Impact of Government Shutdown on Housing


Closings Delayed, Canceled Due to Funding or Income Verification 

By Jeremy Yohe 

THE EFFECTS OF THE PARTIAL FEDERAL GOVERNMENT SHUTDOWN on the housing market were wide-ranging. From unpaid workers who must make their mortgage or rent payments to aspiring homebuyers who may see their loans in limbo, the longest government shutdown impacted the mortgage and real estate industry. 

Due to a dispute over border wall funding, President Trump and congressional leaders failed to reach a budget agreement and roughly one- quarter of the government was forced to close on Dec. 22, 2018. On Jan. 25, President Donald Trump and congressional leaders agreed to fund the federal government until Feb. 15. The move ended the longest shutdown in American history. 

Directly affecting the title and settlement industry, the shutdown disrupted closings and caused problems for title companies trying to obtain lien payoff information from the Internal Revenue Service (IRS). 

While the government has said tax refunds will go out despite the continued shutdown, it’s been reported that only about 12 percent of IRS employees were still on the job at the time. This caused a backlog of calls to IRS offices as phone lines were converted to voicemails. In addition,
it appeared the IRS shutdown plan limited the amount of time that collection staff spends on the phones or responds to correspondence. 

Bill Burding NTP, executive vice president and general counsel for Orange Coast Title Co., described this as a “big problem” for the industry as deals were either delayed or canceled. 

“There is no workaround to the delays or cancellations in my mind, and I have said no to proposed ones,” he added. Nick Hacker, president/ and CEO of North Dakota Guaranty & Title, said one underwriter his company works with had advised against closing deals involving IRS liens. The company held some seller proceeds until the payoffs are confirmed in order to continue closing transactions. 

In a Jan. 7 bulletin to participants of its Income Verification Express Service (IVES), the IRS said it has started working through the backlog of requests for transcript information. 
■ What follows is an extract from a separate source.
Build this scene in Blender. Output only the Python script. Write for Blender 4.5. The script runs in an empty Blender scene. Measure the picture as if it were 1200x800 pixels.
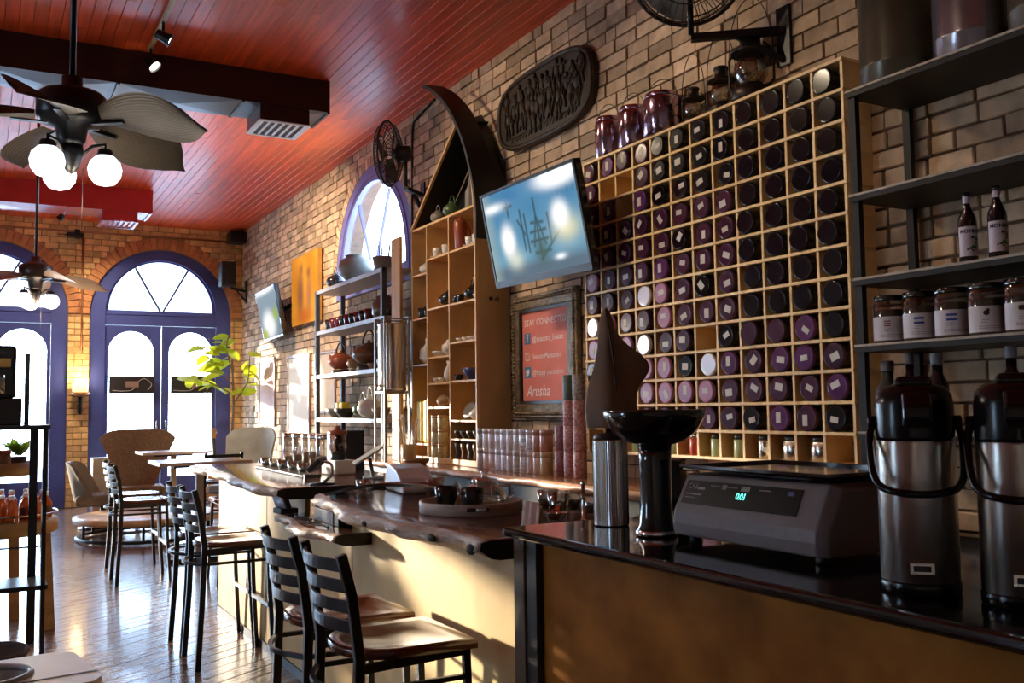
import bpy, bmesh, math, random
from mathutils import Vector, Matrix
PI = math.pi
rnd = random.Random(7)
SC = bpy.context.scene
COL = SC.collection

# ------------------------------------------------------------------ camera
CAM = Vector((0, 0, 1.48))
cam_d = bpy.data.cameras.new('camera'); cam = bpy.data.objects.new('camera', cam_d); COL.objects.link(cam)
FPX = 1122.4
cam_d.sensor_fit = 'HORIZONTAL'; cam_d.sensor_width = 36.0; cam_d.lens = 36.0 * FPX / 1200.0
cam_d.clip_start = 0.05; cam_d.clip_end = 300
_p, _y, _r = 0.068994, 0.506221, -0.0140828
_fw = Vector((math.sin(_y) * math.cos(_p), math.cos(_y) * math.cos(_p), math.sin(_p)))
_rt = Vector((math.cos(_y), -math.sin(_y), 0)); _up = _rt.cross(_fw)
_ri = _rt * math.cos(_r) + _up * math.sin(_r); _ui = _up * math.cos(_r) - _rt * math.sin(_r)
cam.matrix_world = Matrix(((_ri.x, _ui.x, -_fw.x, CAM.x), (_ri.y, _ui.y, -_fw.y, CAM.y), (_ri.z, _ui.z, -_fw.z, CAM.z), (0, 0, 0, 1)))
SC.camera = cam
def proj(p):
    q = Vector(p) - CAM; d = q.dot(_fw)
    if d < .05: return None
    return 600 + FPX * q.dot(_ri) / d, 400 - FPX * q.dot(_ui) / d, d

# ------------------------------------------------------------------ world, sun, exposure
SC.view_settings.view_transform = 'Standard'; SC.view_settings.look = 'None'
SC.view_settings.gamma = 1.0; SC.view_settings.exposure = 0.22
SC.view_settings.use_curve_mapping = False
SC.cycles.use_denoising = True
SC.cycles.max_bounces = 8; SC.cycles.diffuse_bounces = 4; SC.cycles.glossy_bounces = 4
SC.cycles.transmission_bounces = 6; SC.cycles.transparent_max_bounces = 12
SC.cycles.sample_clamp_indirect = 6.0; SC.cycles.caustics_reflective = False; SC.cycles.caustics_refractive = False
W = bpy.data.worlds.new('sky'); SC.world = W; W.use_nodes = True
nt = W.node_tree; bg = nt.nodes['Background']
tc = nt.nodes.new('ShaderNodeTexCoord'); sp = nt.nodes.new('ShaderNodeSeparateXYZ'); rp = nt.nodes.new('ShaderNodeValToRGB')
nt.links.new(tc.outputs['Generated'], sp.inputs[0]); nt.links.new(sp.outputs['Z'], rp.inputs[0]); nt.links.new(rp.outputs[0], bg.inputs['Color'])
rp.color_ramp.elements[0].position = 0.0; rp.color_ramp.elements[0].color = (.58, .79, 1, 1)
rp.color_ramp.elements[1].position = .7; rp.color_ramp.elements[1].color = (.40, .65, 1, 1)
bg.inputs['Strength'].default_value = 21.0
sun_d = bpy.data.lights.new('sun', 'SUN'); sun = bpy.data.objects.new('sun', sun_d); COL.objects.link(sun)
sun_d.energy = 15; sun_d.angle = .03; sun_d.color = (1, .86, .66)
sun.rotation_euler = Vector((.45, -1, -.13)).to_track_quat('-Z', 'Y').to_euler()

# ------------------------------------------------------------------ materials
MATS = {}
def mat(name, col, rough=.5, metal=0., var=.12, scale=6., stretch=(1, 1, 1), bump=0., bscale=None, coat=0., rand=0., spec=.5, detail=4., col2=None, rvar=0.):
    if name in MATS: return MATS[name]
    m = bpy.data.materials.new(name); m.use_nodes = True; MATS[name] = m
    n, l = m.node_tree.nodes, m.node_tree.links
    b = n['Principled BSDF']
    b.inputs['Roughness'].default_value = rough; b.inputs['Metallic'].default_value = metal
    b.inputs['Coat Weight'].default_value = coat; b.inputs['Coat Roughness'].default_value = .12
    b.inputs['Specular IOR Level'].default_value = spec
    t = n.new('ShaderNodeTexCoord'); mp = n.new('ShaderNodeMapping'); l.new(t.outputs['Object'], mp.inputs[0])
    mp.inputs['Scale'].default_value = stretch
    nz = n.new('ShaderNodeTexNoise'); nz.inputs['Scale'].default_value = scale; nz.inputs['Detail'].default_value = detail
    nz.noise_dimensions = '4D'
    l.new(mp.outputs[0], nz.inputs['Vector'])
    oi = n.new('ShaderNodeObjectInfo'); ge = n.new('ShaderNodeNewGeometry')
    ad = n.new('ShaderNodeMath'); ad.operation = 'ADD'
    l.new(oi.outputs['Random'], ad.inputs[0]); l.new(ge.outputs['Random Per Island'], ad.inputs[1])
    mu = n.new('ShaderNodeMath'); mu.operation = 'MULTIPLY'; l.new(ad.outputs[0], mu.inputs[0]); mu.inputs[1].default_value = 13.7
    l.new(mu.outputs[0], nz.inputs['W'])
    r = n.new('ShaderNodeValToRGB'); l.new(nz.outputs['Fac'], r.inputs[0])
    c2 = col2 if col2 else [c * (1 - var) for c in col]
    c1 = col if col2 else [min(1, c * (1 + var)) for c in col]
    r.color_ramp.elements[0].position = .32; r.color_ramp.elements[0].color = (*c2, 1)
    r.color_ramp.elements[1].position = .68; r.color_ramp.elements[1].color = (*c1, 1)
    out = r.outputs[0]
    if rand > 0:
        fr = n.new('ShaderNodeMath'); fr.operation = 'FRACT'; l.new(mu.outputs[0], fr.inputs[0])
        mr = n.new('ShaderNodeMapRange'); l.new(fr.outputs[0], mr.inputs[0])
        mr.inputs['To Min'].default_value = 1 - rand; mr.inputs['To Max'].default_value = 1 + rand
        hs = n.new('ShaderNodeHueSaturation'); l.new(out, hs.inputs['Color']); l.new(mr.outputs[0], hs.inputs['Value'])
        out = hs.outputs[0]
    l.new(out, b.inputs['Base Color'])
    if rvar > 0:
        mr2 = n.new('ShaderNodeMapRange'); l.new(nz.outputs['Fac'], mr2.inputs[0])
        mr2.inputs['To Min'].default_value = max(.02, rough - rvar); mr2.inputs['To Max'].default_value = min(1, rough + rvar)
        l.new(mr2.outputs[0], b.inputs['Roughness'])
    if bump > 0:
        nb = n.new('ShaderNodeTexNoise'); nb.inputs['Scale'].default_value = bscale or scale * 4; nb.inputs['Detail'].default_value = 3
        l.new(mp.outputs[0], nb.inputs['Vector'])
        bp = n.new('ShaderNodeBump'); bp.inputs['Strength'].default_value = bump; bp.inputs['Distance'].default_value = .01
        l.new(nb.outputs['Fac'], bp.inputs['Height']); l.new(bp.outputs[0], b.inputs['Normal'])
    return m
def emis(name, col, strength, base=(.8, .8, .8)):
    m = mat(name, base, .4); b = m.node_tree.nodes['Principled BSDF']
    b.inputs['Emission Color'].default_value = (*col, 1); b.inputs['Emission Strength'].default_value = strength
    return m
def glass(name, tint=(1, 1, 1), refl=.08, rough=.02, edge=.55):
    if name in MATS: return MATS[name]
    m = bpy.data.materials.new(name); m.use_nodes = True; MATS[name] = m
    n, l = m.node_tree.nodes, m.node_tree.links; n.remove(n['Principled BSDF'])
    tr = n.new('ShaderNodeBsdfTransparent'); tr.inputs[0].default_value = (*tint, 1)
    gl = n.new('ShaderNodeBsdfGlossy'); gl.inputs['Roughness'].default_value = rough
    lw = n.new('ShaderNodeLayerWeight'); lw.inputs['Blend'].default_value = .35
    ml = n.new('ShaderNodeMath'); ml.operation = 'MULTIPLY_ADD'; l.new(lw.outputs['Facing'], ml.inputs[0])
    ml.inputs[1].default_value = edge; ml.inputs[2].default_value = refl
    mx = n.new('ShaderNodeMixShader'); l.new(ml.outputs[0], mx.inputs[0]); l.new(tr.outputs[0], mx.inputs[1]); l.new(gl.outputs[0], mx.inputs[2])
    l.new(mx.outputs[0], n['Material Output'].inputs['Surface'])
    return m
def attr_mat(name, strength=0., rough=.3):
    """flat print or screen picture, read from the mesh's own colour layer"""
    m = bpy.data.materials.new(name); m.use_nodes = True; MATS[name] = m
    n, l = m.node_tree.nodes, m.node_tree.links; b = n['Principled BSDF']
    a = n.new('ShaderNodeAttribute'); a.attribute_name = 'print'
    b.inputs['Roughness'].default_value = rough; b.inputs['Specular IOR Level'].default_value = 0.
    if strength > 0:
        b.inputs['Base Color'].default_value = (.01, .01, .01, 1)
        l.new(a.outputs['Color'], b.inputs['Emission Color']); b.inputs['Emission Strength'].default_value = strength
    else: l.new(a.outputs['Color'], b.inputs['Base Color'])
    return m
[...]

“While the IRS remains closed during the partial government shutdown, on January 7, 2019, it will begin processing requests for transcript information made through the Income Verification Express Service program,” the bulletin said. “Because it will take time to ramp this service up to normal operating status, it may initially take a few days to process these requests, as employees are brought back to work and begin to process requests backlogged since the funding lapse began on December 22, 2018.” 

For information on which IRS collection advisory office to contact with questions about notices of federal tax liens or certificates, go to 

According to a survey of more than 2,200 members from the National Association of Realtors, 75 percent reported no impact to contract signings or closings. However, 22 percent did report an impact on either current or potential clients.
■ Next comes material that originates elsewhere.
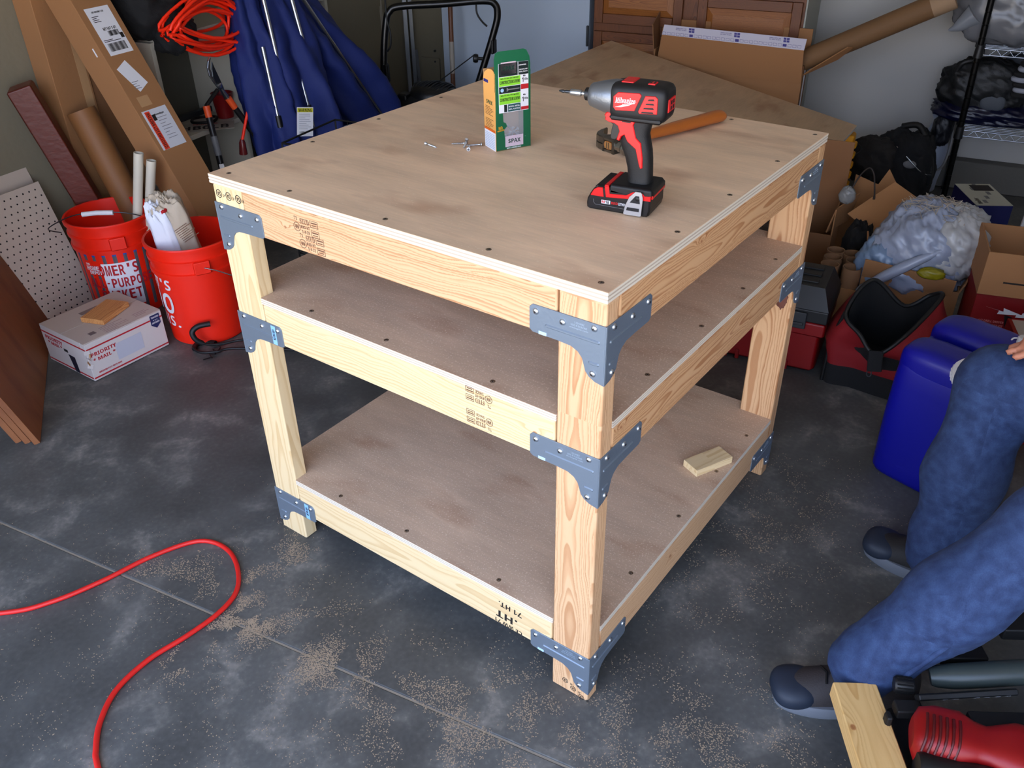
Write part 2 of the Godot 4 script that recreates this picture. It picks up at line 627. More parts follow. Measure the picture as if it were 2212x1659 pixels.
func make_materials() -> void:
	var fir := Color(0.86, 0.70, 0.53)
	var fird := Color(0.66, 0.44, 0.27)
	var pine := Color(0.90, 0.80, 0.62)
	var pined := Color(0.76, 0.60, 0.38)
	var sc := Vector3(1, 8, 1)
	M.fir_a = mat(Color.WHITE, 0.6, 0, lumber(11, fir, fird, 0.0052, 0.045, [[0.30, 0.05, 0.011], [0.12, 0.03, 0.008], [0.21, 0.095, 0.007]]), sc)
	M.fir_b = mat(Color.WHITE, 0.6, 0, lumber(23, fir, fird, 0.0043, 0.075, [[0.78, 0.03, 0.011]]), sc)
	M.fir_c = mat(Color(0.97, 0.94, 0.9), 0.6, 0, lumber(37, fir, fird, 0.0038, 0.02, [[0.2, 0.07, 0.012], [0.55, 0.05, 0.007]], 1.2), sc)
	M.fir_d = mat(Color(0.97, 0.95, 0.92), 0.6, 0, lumber(41, fir, fird, 0.0060, 0.06, [[0.56, 0.085, 0.022]]), sc)
	M.pine_a = mat(Color.WHITE, 0.6, 0, lumber(53, pine, pined, 0.0090, 0.10, [], 0.55), sc)
	M.pine_b = mat(Color.WHITE, 0.6, 0, lumber(67, pine, pined, 0.0065, 0.03, [[0.10, 0.06, 0.012], [0.8, 0.1, 0.01]], 0.7), sc)
	# plywood faces: long faint figure, small flecks
	var f := FastNoiseLite.new()
	f.seed = 9
	f.frequency = 1.0
	f.fractal_octaves = 4
	var ply := func(px, py, base: Color, flecks: float):
		var x: float = px / 512.0
		var y: float = py / 512.0
		var a := f.get_noise_2d(x * 2.2, y * 9.0) * 0.07 + f.get_noise_2d(x * 9.0 + 40.0, y * 120.0) * 0.035 + f.get_noise_2d(x * 1.5, y * 2.0 + 90.0) * 0.06
		var c := base * (1.0 + a)
		c = c.lerp(Color(0.62, 0.44, 0.33), maxf(0.0, f.get_noise_2d(x * 2.0 + 7.0, y * 5.0 + 3.0) - 0.18) * 0.8)
		var s := f.get_noise_2d(x * 130.0, y * 130.0 + 400.0)
		if s > 0.46 - flecks:
			c = c.lerp(Color(0.95, 0.88, 0.78), 0.6)
		return c
	M.ply = mat(Color.WHITE, 0.55, 0, img(1024, 1024, func(x, y): return ply.call(x, y, Color(0.90, 0.77, 0.63), -0.1)), Vector3(0.6, 0.6, 1))
	M.ply_dusty = mat(Color.WHITE, 0.6, 0, img(1024, 1024, func(x, y): return ply.call(x + 300, y + 90, Color(0.80, 0.68, 0.57), 0.06)), Vector3(0.7, 0.7, 1))
	M.veneer = mat(Color(0.88, 0.84, 0.77), 0.7)
	M.veneer_dark = mat(Color(0.74, 0.68, 0.60), 0.75)
	M.ink = mat(Color(0.10, 0.07, 0.06), 0.8)
	M.ink_soft = mat(Color(0.42, 0.28, 0.20), 0.8)
	M.zinc = bump(mat(Color(0.50, 0.55, 0.60), 0.5, 0.6), 0.05, 0.02, Vector3(8, 8, 8))
	M.zinc_edge = mat(Color(0.62, 0.68, 0.72), 0.35, 0.9)
	M.screw = mat(Color(0.80, 0.83, 0.86), 0.28, 0.95)
	M.brass_screw = mat(Color(0.55, 0.47, 0.38), 0.4, 0.8)
	M.recess = mat(Color(0.05, 0.05, 0.055), 0.6)
	M.card = bump(mat(Color(0.60, 0.42, 0.26), 0.85), 0.03, 0.03, Vector3(6, 6, 6))
	M.card_dark = bump(mat(Color(0.50, 0.34, 0.21), 0.85), 0.03, 0.03, Vector3(6, 6, 6))
	M.card_pale = bump(mat(Color(0.70, 0.54, 0.37), 0.85), 0.03, 0.03, Vector3(6, 6, 6))
	M.card_edge = mat(Color(0.72, 0.56, 0.38), 0.9)
	M.white = mat(Color(0.86, 0.86, 0.87), 0.5)
	M.paper = mat(Color(0.88, 0.88, 0.90), 0.65)
	M.black = mat(Color(0.022, 0.022, 0.025), 0.55)
	M.black_plastic = mat(Color(0.05, 0.05, 0.055), 0.42)
	M.dark_grey = mat(Color(0.16, 0.17, 0.18), 0.55)
	M.grey = mat(Color(0.42, 0.43, 0.44), 0.6)
	M.black_cloth = bump(mat(Color(0.045, 0.045, 0.05), 0.9), 0.09, 0.05, Vector3(9, 9, 9))
	M.steel = mat(Color(0.72, 0.74, 0.76), 0.25, 0.95)
	M.steel_dark = mat(Color(0.30, 0.32, 0.34), 0.35, 0.9)
	M.red = mat(Color(0.78, 0.035, 0.05), 0.42)
	M.red_print = mat(Color(0.70, 0.05, 0.10), 0.6)
	M.orange_cord = mat(Color(1.0, 0.18, 0.04), 0.45)
	M.bucket = mat(Color(0.93, 0.13, 0.03), 0.42)
	M.hose = mat(Color(0.85, 0.12, 0.10), 0.45)
	M.canvas_blue = bump(mat(Color(0.03, 0.12, 0.38), 0.75), 0.06, 0.05, Vector3(7, 7, 7))
	M.navy = mat(Color(0.05, 0.09, 0.22), 0.6)
	M.yellow = mat(Color(0.88, 0.60, 0.05), 0.5)
	M.glass_clear = mat(Color(0.9, 0.9, 0.92, 0.18), 0.12)
	M.glass_clear.transparency = BaseMaterial3D.TRANSPARENCY_ALPHA
	M.oak = mat(Color.WHITE, 0.45, 0, lumber(83, Color(0.60, 0.37, 0.17), Color(0.42, 0.23, 0.09), 0.0030, 0.05, [], 1.0), sc)
	M.oak_dark = mat(Color(0.74, 0.68, 0.62), 0.45, 0, M.oak.albedo_texture, sc)
	M.hickory = mat(Color.WHITE, 0.3, 0, lumber(97, Color(0.72, 0.40, 0.15), Color(0.52, 0.25, 0.08), 0.004, 0.02, []), Vector3(3, 24, 1))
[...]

Among those impacted by the shutdown, 17 percent reported delays related to closings on USDA loans, 13 percent cited a delay due to IRS income verification, 9 percent had a delay due to FHA loans, 6 percent saw a delay due to a VA loan and 9 percent did not cite the reason for the delay.

“The housing industry was already facing market challenges before any government closure,” NAR Chief Economist Lawrence Yun said in a statement.